Article
OBBBA impacts on HR and payroll — Key considerations for year-end planning
Sept. 16, 2025 · Authored by Gillian Florentine, Jason Arce, Brad Sheasley
As year-end quickly approaches, being prepared to ensure you’re in compliance with proper reporting is more important than ever. The One Big Beautiful Bill Act (OBBBA) has material implications on human resources (HR) and payroll. Even though we must wait for additional regulations and guidance to be released, it is essential to take stock now and determine whether your business or organization has the systems and structures in place to support the new requirements.
As introduced in the OBBBA, signed into law on July 4, 2025, there will be major changes to how employers separately report qualified tips and Fair Labor Standards Act (FLSA) required overtime compensation. The requirements in the regulations will likely have a significant impact on how your organization currently calculates, reports and files pertinent overtime wages and tips.
What changed under the OBBBA
According to the IRS, “employees and self-employed individuals may deduct qualified tips received” and the maximum annual deduction for these qualified tips is $25,000 per taxpayer with a phaseout modified adjusted gross income (MAGI) over $150,000. Additionally, the OBBBA introduces no tax on overtime payments.

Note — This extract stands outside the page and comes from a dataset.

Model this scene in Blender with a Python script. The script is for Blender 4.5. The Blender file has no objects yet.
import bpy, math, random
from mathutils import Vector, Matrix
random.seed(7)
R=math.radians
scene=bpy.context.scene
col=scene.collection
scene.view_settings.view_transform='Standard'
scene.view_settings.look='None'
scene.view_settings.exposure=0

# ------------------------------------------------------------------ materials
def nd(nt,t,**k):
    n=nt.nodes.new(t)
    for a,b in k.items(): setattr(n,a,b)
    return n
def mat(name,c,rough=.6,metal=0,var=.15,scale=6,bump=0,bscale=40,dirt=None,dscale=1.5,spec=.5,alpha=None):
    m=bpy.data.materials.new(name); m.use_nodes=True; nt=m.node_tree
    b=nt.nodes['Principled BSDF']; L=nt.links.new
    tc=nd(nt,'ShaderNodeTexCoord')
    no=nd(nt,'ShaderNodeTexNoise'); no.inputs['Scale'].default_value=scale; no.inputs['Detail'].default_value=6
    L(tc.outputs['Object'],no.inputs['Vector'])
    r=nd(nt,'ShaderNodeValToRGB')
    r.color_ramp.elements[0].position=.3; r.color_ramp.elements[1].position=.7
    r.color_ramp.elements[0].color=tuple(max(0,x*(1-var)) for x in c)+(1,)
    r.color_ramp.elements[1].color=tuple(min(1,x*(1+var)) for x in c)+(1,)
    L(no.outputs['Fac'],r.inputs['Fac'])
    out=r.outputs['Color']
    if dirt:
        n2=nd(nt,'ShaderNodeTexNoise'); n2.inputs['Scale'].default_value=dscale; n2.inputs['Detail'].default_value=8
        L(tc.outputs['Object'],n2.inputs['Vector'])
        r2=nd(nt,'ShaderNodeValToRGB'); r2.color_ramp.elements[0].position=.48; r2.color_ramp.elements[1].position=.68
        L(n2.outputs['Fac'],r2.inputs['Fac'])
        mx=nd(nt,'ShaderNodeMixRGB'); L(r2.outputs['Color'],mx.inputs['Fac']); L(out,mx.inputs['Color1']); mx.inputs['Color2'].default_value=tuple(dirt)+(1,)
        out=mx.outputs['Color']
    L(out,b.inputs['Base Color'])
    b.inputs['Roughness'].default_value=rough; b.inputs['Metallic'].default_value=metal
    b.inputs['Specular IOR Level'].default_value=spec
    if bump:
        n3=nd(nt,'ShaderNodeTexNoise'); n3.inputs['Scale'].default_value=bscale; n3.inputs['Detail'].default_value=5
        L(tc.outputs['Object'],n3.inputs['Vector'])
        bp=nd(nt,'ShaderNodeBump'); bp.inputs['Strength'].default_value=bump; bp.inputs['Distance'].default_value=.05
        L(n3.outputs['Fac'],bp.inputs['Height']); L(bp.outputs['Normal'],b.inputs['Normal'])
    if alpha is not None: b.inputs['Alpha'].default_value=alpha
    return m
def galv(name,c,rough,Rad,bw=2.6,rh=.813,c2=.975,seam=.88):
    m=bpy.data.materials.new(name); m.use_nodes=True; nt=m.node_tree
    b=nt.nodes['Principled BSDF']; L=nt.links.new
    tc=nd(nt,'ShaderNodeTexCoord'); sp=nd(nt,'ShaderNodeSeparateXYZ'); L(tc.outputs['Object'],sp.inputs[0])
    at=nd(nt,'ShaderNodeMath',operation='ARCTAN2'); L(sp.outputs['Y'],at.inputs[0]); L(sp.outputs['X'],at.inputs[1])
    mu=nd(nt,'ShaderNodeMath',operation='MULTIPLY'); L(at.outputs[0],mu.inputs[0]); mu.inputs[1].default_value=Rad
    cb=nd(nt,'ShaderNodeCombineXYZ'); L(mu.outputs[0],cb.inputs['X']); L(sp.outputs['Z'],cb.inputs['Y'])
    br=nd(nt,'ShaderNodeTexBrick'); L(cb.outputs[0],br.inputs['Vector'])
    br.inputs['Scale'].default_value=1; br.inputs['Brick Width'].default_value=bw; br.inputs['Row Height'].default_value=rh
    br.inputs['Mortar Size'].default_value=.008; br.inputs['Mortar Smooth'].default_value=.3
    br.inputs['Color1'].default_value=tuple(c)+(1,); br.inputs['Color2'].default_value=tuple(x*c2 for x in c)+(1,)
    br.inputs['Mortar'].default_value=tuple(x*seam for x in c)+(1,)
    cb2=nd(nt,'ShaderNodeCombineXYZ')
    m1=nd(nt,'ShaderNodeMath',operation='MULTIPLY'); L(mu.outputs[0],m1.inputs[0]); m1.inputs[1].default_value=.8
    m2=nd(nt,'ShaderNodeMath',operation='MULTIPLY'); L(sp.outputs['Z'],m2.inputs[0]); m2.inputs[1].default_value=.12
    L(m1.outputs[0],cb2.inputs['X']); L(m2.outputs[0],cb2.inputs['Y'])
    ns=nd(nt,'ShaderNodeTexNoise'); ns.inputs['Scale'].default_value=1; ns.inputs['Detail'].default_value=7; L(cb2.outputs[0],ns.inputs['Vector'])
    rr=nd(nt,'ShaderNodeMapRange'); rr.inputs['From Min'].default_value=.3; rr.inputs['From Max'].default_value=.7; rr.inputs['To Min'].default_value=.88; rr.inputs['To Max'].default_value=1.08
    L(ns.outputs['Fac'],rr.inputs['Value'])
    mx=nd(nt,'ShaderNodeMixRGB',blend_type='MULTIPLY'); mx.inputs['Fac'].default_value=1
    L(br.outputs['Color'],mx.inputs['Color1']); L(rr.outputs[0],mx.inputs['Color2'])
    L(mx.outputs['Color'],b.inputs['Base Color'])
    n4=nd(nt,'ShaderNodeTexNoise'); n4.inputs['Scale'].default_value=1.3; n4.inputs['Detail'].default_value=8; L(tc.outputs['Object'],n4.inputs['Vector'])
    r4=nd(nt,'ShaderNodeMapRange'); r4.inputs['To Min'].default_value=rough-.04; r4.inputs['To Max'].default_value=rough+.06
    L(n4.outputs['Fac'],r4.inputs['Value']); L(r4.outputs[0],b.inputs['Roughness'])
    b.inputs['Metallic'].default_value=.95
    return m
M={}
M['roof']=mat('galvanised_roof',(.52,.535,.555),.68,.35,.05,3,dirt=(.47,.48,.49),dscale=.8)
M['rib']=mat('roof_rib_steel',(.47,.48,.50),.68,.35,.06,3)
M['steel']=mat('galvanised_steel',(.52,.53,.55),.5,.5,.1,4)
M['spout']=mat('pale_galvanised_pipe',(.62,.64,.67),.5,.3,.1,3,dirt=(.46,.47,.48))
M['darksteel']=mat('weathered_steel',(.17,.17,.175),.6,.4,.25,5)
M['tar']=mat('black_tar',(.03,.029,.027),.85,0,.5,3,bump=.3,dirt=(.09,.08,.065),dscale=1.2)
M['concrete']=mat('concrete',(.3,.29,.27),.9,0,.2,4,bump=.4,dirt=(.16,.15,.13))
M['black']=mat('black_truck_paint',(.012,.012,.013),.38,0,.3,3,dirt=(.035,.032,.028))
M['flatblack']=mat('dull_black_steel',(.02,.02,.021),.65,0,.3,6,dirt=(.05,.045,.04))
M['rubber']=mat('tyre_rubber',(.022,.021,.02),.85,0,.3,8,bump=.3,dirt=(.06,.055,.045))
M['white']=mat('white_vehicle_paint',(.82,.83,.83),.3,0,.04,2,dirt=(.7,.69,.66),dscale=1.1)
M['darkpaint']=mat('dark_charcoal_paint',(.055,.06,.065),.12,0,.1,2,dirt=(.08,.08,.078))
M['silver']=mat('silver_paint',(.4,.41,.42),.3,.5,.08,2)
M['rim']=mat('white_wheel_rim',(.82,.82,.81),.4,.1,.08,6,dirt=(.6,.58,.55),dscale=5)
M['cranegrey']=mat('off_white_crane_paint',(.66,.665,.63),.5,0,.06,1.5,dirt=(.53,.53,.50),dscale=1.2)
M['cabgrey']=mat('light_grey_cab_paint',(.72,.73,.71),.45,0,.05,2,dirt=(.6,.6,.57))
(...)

The maximum deduction per taxpayer is $12,500 with a MAGI over $150,000. A potential complication with these tax adjustments is the additional element of a max MAGI of $300,000 for both tips and overtime for any married taxpayers filing joint tax returns. The responsibility of this will most likely fall to the employees affected, as organizations do not have the ability to determine employees’ marital status for tax filings or joint household income.
Obstacles resulting from the OBBBA for employers
With these new changes, you’ll have to adjust to the additional complexities resulting from the OBBBA. While you still must report all tips earned, you are now required to designate which tips qualify for the OBBBA credit. Similarly, you still must pay for all overtime hours worked, but you are now required to designate what overtime wages are eligible or ineligible for the OBBBA credit.
A possible unforeseen consequence of the OBBBA is that your organizations may discover that their HR and payroll systems are not equipped with the proper reporting capabilities to handle these new requirements. You should review your HR and payroll systems to ensure that they’re able to track and report on the new requirements.